Data extract –

——

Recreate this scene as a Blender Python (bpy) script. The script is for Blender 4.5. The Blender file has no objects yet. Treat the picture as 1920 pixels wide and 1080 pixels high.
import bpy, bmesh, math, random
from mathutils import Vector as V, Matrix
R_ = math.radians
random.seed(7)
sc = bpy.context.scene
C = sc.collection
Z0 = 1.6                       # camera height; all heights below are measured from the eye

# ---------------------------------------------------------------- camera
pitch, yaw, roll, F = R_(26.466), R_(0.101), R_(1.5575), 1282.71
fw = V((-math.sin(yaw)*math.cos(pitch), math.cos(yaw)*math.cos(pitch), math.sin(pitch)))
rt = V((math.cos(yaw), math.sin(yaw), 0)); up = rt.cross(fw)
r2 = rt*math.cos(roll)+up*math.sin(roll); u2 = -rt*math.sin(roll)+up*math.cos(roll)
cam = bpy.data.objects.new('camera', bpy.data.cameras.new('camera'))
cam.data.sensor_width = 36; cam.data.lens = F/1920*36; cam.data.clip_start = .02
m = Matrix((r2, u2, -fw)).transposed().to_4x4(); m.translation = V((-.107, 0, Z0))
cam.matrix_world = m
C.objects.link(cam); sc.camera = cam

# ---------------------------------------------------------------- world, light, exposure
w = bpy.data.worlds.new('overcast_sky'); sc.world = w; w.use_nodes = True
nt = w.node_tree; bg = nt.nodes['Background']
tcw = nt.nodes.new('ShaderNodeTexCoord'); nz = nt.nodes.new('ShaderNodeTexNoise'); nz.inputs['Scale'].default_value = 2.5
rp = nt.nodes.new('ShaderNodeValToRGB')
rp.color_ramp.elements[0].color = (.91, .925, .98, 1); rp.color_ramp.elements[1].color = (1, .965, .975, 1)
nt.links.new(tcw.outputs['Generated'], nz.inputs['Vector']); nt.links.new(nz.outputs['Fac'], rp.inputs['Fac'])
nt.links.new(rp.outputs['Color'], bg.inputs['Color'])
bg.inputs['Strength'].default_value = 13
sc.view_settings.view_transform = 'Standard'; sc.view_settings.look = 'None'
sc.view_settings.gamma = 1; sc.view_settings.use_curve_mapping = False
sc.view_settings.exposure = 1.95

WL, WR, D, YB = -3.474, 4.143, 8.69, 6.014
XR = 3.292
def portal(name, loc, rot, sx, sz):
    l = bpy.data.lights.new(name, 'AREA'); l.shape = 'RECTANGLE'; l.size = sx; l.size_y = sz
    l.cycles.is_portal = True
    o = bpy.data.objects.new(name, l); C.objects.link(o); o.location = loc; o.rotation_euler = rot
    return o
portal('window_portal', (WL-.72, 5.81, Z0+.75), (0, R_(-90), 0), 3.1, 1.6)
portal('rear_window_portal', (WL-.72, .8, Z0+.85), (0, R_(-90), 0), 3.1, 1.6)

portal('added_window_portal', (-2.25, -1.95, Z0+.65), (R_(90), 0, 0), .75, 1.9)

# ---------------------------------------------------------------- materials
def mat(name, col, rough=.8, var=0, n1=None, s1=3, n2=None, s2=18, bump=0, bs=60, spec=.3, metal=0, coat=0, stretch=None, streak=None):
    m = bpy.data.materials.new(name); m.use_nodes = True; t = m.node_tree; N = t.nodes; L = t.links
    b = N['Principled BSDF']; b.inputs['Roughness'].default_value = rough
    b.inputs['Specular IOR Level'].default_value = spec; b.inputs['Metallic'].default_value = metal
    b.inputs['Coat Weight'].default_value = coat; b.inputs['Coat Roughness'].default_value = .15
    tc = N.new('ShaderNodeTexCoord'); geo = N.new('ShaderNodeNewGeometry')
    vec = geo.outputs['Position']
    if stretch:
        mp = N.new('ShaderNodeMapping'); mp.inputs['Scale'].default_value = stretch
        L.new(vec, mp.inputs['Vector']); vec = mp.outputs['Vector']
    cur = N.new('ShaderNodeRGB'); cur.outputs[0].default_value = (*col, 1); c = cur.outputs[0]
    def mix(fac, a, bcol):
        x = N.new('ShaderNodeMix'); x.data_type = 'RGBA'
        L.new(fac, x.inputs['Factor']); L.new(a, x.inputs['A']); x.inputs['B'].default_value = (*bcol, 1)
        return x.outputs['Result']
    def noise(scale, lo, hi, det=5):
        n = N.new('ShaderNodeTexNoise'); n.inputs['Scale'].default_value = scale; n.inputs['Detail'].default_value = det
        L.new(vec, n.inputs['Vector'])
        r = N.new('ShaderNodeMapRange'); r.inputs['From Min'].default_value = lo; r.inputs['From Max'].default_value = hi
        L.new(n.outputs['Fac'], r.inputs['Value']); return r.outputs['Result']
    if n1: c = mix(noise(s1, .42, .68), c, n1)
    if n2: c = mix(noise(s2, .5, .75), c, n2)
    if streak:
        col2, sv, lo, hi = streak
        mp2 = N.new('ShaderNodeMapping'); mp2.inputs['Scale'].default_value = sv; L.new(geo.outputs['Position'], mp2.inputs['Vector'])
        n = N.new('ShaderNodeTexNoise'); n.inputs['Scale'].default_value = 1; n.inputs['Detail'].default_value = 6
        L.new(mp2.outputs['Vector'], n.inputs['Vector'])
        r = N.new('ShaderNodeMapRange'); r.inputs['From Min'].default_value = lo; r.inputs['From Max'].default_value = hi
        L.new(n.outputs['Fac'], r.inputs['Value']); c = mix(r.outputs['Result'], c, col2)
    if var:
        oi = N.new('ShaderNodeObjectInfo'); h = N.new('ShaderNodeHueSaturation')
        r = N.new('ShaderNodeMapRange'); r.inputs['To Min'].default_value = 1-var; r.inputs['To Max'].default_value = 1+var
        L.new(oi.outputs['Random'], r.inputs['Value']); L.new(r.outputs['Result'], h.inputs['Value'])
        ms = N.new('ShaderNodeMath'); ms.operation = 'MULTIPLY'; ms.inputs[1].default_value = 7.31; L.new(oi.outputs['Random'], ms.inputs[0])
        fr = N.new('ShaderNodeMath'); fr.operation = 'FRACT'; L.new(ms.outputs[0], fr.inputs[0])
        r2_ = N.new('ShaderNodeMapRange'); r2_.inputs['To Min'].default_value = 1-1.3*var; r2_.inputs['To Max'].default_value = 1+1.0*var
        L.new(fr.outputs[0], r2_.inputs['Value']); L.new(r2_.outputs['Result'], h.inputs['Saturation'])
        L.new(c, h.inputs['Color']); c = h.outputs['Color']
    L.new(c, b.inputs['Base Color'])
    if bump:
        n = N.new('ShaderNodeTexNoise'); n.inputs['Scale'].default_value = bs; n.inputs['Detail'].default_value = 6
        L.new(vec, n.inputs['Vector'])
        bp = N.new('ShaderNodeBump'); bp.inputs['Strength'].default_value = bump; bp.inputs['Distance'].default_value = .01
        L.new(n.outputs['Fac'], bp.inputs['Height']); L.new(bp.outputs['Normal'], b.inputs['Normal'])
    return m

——

Directions for this task – Reproduce, please, the lines of the material from its first line down to the line containing "from the eye", keeping both ends and nothing beyond them.

Correct result –
Recreate this scene as a Blender Python (bpy) script. The script is for Blender 4.5. The Blender file has no objects yet. Treat the picture as 1920 pixels wide and 1080 pixels high.
import bpy, bmesh, math, random
from mathutils import Vector as V, Matrix
R_ = math.radians
random.seed(7)
sc = bpy.context.scene
C = sc.collection
Z0 = 1.6                       # camera height; all heights below are measured from the eye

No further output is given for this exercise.